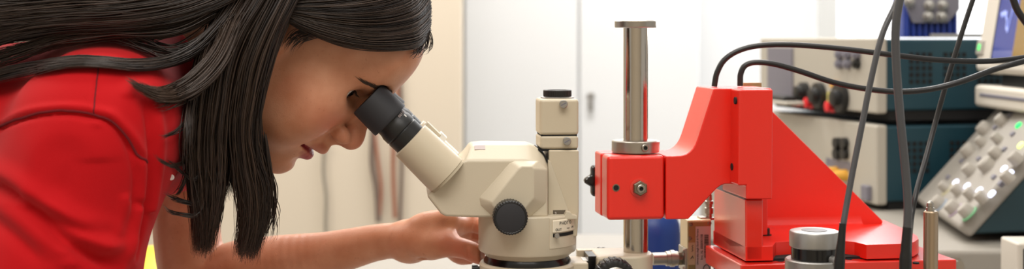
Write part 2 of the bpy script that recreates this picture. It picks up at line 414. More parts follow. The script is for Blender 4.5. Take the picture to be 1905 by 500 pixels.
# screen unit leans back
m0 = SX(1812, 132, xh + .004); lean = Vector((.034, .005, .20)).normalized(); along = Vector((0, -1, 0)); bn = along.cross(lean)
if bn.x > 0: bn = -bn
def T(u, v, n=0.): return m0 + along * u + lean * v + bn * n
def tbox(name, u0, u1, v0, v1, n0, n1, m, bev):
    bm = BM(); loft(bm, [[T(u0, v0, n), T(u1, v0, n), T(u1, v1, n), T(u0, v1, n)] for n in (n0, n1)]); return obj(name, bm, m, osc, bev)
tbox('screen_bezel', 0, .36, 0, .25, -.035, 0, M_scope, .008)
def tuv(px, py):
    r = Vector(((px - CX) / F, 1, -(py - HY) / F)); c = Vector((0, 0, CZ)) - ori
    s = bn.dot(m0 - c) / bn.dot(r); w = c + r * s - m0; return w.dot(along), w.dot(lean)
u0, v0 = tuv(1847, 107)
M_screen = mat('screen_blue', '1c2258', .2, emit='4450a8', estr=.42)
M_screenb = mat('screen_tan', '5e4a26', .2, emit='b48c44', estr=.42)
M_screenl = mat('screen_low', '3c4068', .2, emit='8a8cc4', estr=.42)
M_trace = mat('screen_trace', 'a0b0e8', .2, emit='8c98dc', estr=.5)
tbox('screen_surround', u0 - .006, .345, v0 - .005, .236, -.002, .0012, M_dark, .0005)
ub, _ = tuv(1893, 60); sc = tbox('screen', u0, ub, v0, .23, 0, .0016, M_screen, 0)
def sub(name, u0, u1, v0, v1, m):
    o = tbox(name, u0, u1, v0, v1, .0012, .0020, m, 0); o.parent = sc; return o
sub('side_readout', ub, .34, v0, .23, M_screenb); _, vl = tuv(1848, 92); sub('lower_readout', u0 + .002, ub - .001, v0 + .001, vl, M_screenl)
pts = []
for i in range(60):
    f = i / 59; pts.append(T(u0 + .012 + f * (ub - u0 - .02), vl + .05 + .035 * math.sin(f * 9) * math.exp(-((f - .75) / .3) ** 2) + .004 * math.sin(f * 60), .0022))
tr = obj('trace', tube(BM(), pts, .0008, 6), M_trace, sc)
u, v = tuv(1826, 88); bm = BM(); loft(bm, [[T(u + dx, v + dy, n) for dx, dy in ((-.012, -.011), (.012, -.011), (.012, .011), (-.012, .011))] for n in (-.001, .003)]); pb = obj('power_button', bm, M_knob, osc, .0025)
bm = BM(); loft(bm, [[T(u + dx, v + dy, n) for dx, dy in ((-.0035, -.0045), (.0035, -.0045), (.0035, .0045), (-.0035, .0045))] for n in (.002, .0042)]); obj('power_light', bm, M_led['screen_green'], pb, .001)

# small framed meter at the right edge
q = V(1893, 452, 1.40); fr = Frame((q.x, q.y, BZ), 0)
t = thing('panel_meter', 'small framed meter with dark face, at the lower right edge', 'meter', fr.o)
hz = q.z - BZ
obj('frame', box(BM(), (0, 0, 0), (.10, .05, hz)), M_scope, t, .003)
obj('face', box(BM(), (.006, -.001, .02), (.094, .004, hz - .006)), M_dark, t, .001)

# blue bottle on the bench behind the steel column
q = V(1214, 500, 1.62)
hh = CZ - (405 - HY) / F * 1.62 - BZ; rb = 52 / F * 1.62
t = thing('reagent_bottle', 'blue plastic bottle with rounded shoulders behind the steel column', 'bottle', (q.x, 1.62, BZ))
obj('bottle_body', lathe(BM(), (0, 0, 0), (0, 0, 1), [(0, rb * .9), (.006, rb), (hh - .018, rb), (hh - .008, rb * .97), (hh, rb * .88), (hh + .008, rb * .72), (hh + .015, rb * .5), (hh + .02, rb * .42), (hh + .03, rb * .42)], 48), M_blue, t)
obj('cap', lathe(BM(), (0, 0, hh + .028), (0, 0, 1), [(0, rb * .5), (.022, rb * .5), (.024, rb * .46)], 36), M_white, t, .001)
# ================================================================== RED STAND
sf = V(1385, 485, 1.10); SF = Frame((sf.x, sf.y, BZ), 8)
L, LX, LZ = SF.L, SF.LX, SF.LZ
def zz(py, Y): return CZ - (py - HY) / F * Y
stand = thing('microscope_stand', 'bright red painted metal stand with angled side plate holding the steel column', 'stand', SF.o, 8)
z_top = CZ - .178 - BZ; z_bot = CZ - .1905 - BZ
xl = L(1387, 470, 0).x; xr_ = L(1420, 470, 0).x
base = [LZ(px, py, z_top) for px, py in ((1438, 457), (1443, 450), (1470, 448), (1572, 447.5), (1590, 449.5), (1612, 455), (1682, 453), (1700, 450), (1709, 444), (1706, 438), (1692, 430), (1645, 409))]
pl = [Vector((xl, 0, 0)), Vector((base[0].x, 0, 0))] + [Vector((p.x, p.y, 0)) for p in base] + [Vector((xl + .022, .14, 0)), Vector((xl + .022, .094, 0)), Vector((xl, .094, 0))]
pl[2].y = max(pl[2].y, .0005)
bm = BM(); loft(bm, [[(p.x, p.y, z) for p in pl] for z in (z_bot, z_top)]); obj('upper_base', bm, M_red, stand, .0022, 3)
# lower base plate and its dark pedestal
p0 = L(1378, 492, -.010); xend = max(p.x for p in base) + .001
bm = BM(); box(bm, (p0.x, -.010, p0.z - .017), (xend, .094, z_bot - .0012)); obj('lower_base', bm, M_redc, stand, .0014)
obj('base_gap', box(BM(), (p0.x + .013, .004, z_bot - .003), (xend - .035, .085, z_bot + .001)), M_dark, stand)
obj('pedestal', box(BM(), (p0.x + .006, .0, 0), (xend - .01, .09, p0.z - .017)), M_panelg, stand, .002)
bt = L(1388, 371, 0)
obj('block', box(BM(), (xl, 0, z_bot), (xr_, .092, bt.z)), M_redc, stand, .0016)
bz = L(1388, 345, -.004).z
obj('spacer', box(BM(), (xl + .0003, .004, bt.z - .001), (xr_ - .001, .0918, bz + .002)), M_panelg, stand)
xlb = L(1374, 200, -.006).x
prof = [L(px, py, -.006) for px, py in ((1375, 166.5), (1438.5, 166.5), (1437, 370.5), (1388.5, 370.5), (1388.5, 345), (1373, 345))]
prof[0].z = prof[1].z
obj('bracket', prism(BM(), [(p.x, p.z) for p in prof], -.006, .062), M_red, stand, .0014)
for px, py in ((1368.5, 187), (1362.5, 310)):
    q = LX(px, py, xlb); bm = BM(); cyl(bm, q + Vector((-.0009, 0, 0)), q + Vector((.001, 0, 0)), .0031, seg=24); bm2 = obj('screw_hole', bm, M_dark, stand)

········

- _Task details_
Without the pictures, write out the whole listing above exactly as it appears.

- _Solution_
Write part 2 of the bpy script that recreates this picture. It picks up at line 414. More parts follow. The script is for Blender 4.5. Take the picture to be 1905 by 500 pixels.
# screen unit leans back
m0 = SX(1812, 132, xh + .004); lean = Vector((.034, .005, .20)).normalized(); along = Vector((0, -1, 0)); bn = along.cross(lean)
if bn.x > 0: bn = -bn
def T(u, v, n=0.): return m0 + along * u + lean * v + bn * n
def tbox(name, u0, u1, v0, v1, n0, n1, m, bev):
    bm = BM(); loft(bm, [[T(u0, v0, n), T(u1, v0, n), T(u1, v1, n), T(u0, v1, n)] for n in (n0, n1)]); return obj(name, bm, m, osc, bev)
tbox('screen_bezel', 0, .36, 0, .25, -.035, 0, M_scope, .008)
def tuv(px, py):
    r = Vector(((px - CX) / F, 1, -(py - HY) / F)); c = Vector((0, 0, CZ)) - ori
    s = bn.dot(m0 - c) / bn.dot(r); w = c + r * s - m0; return w.dot(along), w.dot(lean)
u0, v0 = tuv(1847, 107)
M_screen = mat('screen_blue', '1c2258', .2, emit='4450a8', estr=.42)
M_screenb = mat('screen_tan', '5e4a26', .2, emit='b48c44', estr=.42)
M_screenl = mat('screen_low', '3c4068', .2, emit='8a8cc4', estr=.42)
M_trace = mat('screen_trace', 'a0b0e8', .2, emit='8c98dc', estr=.5)
tbox('screen_surround', u0 - .006, .345, v0 - .005, .236, -.002, .0012, M_dark, .0005)
ub, _ = tuv(1893, 60); sc = tbox('screen', u0, ub, v0, .23, 0, .0016, M_screen, 0)
def sub(name, u0, u1, v0, v1, m):
    o = tbox(name, u0, u1, v0, v1, .0012, .0020, m, 0); o.parent = sc; return o
sub('side_readout', ub, .34, v0, .23, M_screenb); _, vl = tuv(1848, 92); sub('lower_readout', u0 + .002, ub - .001, v0 + .001, vl, M_screenl)
pts = []
for i in range(60):
    f = i / 59; pts.append(T(u0 + .012 + f * (ub - u0 - .02), vl + .05 + .035 * math.sin(f * 9) * math.exp(-((f - .75) / .3) ** 2) + .004 * math.sin(f * 60), .0022))
tr = obj('trace', tube(BM(), pts, .0008, 6), M_trace, sc)
u, v = tuv(1826, 88); bm = BM(); loft(bm, [[T(u + dx, v + dy, n) for dx, dy in ((-.012, -.011), (.012, -.011), (.012, .011), (-.012, .011))] for n in (-.001, .003)]); pb = obj('power_button', bm, M_knob, osc, .0025)
bm = BM(); loft(bm, [[T(u + dx, v + dy, n) for dx, dy in ((-.0035, -.0045), (.0035, -.0045), (.0035, .0045), (-.0035, .0045))] for n in (.002, .0042)]); obj('power_light', bm, M_led['screen_green'], pb, .001)

# small framed meter at the right edge
q = V(1893, 452, 1.40); fr = Frame((q.x, q.y, BZ), 0)
t = thing('panel_meter', 'small framed meter with dark face, at the lower right edge', 'meter', fr.o)
hz = q.z - BZ
obj('frame', box(BM(), (0, 0, 0), (.10, .05, hz)), M_scope, t, .003)
obj('face', box(BM(), (.006, -.001, .02), (.094, .004, hz - .006)), M_dark, t, .001)

# blue bottle on the bench behind the steel column
q = V(1214, 500, 1.62)
hh = CZ - (405 - HY) / F * 1.62 - BZ; rb = 52 / F * 1.62
t = thing('reagent_bottle', 'blue plastic bottle with rounded shoulders behind the steel column', 'bottle', (q.x, 1.62, BZ))
obj('bottle_body', lathe(BM(), (0, 0, 0), (0, 0, 1), [(0, rb * .9), (.006, rb), (hh - .018, rb), (hh - .008, rb * .97), (hh, rb * .88), (hh + .008, rb * .72), (hh + .015, rb * .5), (hh + .02, rb * .42), (hh + .03, rb * .42)], 48), M_blue, t)
obj('cap', lathe(BM(), (0, 0, hh + .028), (0, 0, 1), [(0, rb * .5), (.022, rb * .5), (.024, rb * .46)], 36), M_white, t, .001)
# ================================================================== RED STAND
sf = V(1385, 485, 1.10); SF = Frame((sf.x, sf.y, BZ), 8)
L, LX, LZ = SF.L, SF.LX, SF.LZ
def zz(py, Y): return CZ - (py - HY) / F * Y
stand = thing('microscope_stand', 'bright red painted metal stand with angled side plate holding the steel column', 'stand', SF.o, 8)
z_top = CZ - .178 - BZ; z_bot = CZ - .1905 - BZ
xl = L(1387, 470, 0).x; xr_ = L(1420, 470, 0).x
base = [LZ(px, py, z_top) for px, py in ((1438, 457), (1443, 450), (1470, 448), (1572, 447.5), (1590, 449.5), (1612, 455), (1682, 453), (1700, 450), (1709, 444), (1706, 438), (1692, 430), (1645, 409))]
pl = [Vector((xl, 0, 0)), Vector((base[0].x, 0, 0))] + [Vector((p.x, p.y, 0)) for p in base] + [Vector((xl + .022, .14, 0)), Vector((xl + .022, .094, 0)), Vector((xl, .094, 0))]
pl[2].y = max(pl[2].y, .0005)
bm = BM(); loft(bm, [[(p.x, p.y, z) for p in pl] for z in (z_bot, z_top)]); obj('upper_base', bm, M_red, stand, .0022, 3)
# lower base plate and its dark pedestal
p0 = L(1378, 492, -.010); xend = max(p.x for p in base) + .001
bm = BM(); box(bm, (p0.x, -.010, p0.z - .017), (xend, .094, z_bot - .0012)); obj('lower_base', bm, M_redc, stand, .0014)
obj('base_gap', box(BM(), (p0.x + .013, .004, z_bot - .003), (xend - .035, .085, z_bot + .001)), M_dark, stand)
obj('pedestal', box(BM(), (p0.x + .006, .0, 0), (xend - .01, .09, p0.z - .017)), M_panelg, stand, .002)
bt = L(1388, 371, 0)
obj('block', box(BM(), (xl, 0, z_bot), (xr_, .092, bt.z)), M_redc, stand, .0016)
bz = L(1388, 345, -.004).z
obj('spacer', box(BM(), (xl + .0003, .004, bt.z - .001), (xr_ - .001, .0918, bz + .002)), M_panelg, stand)
xlb = L(1374, 200, -.006).x
prof = [L(px, py, -.006) for px, py in ((1375, 166.5), (1438.5, 166.5), (1437, 370.5), (1388.5, 370.5), (1388.5, 345), (1373, 345))]
prof[0].z = prof[1].z
obj('bracket', prism(BM(), [(p.x, p.z) for p in prof], -.006, .062), M_red, stand, .0014)
for px, py in ((1368.5, 187), (1362.5, 310)):
    q = LX(px, py, xlb); bm = BM(); cyl(bm, q + Vector((-.0009, 0, 0)), q + Vector((.001, 0, 0)), .0031, seg=24); bm2 = obj('screw_hole', bm, M_dark, stand)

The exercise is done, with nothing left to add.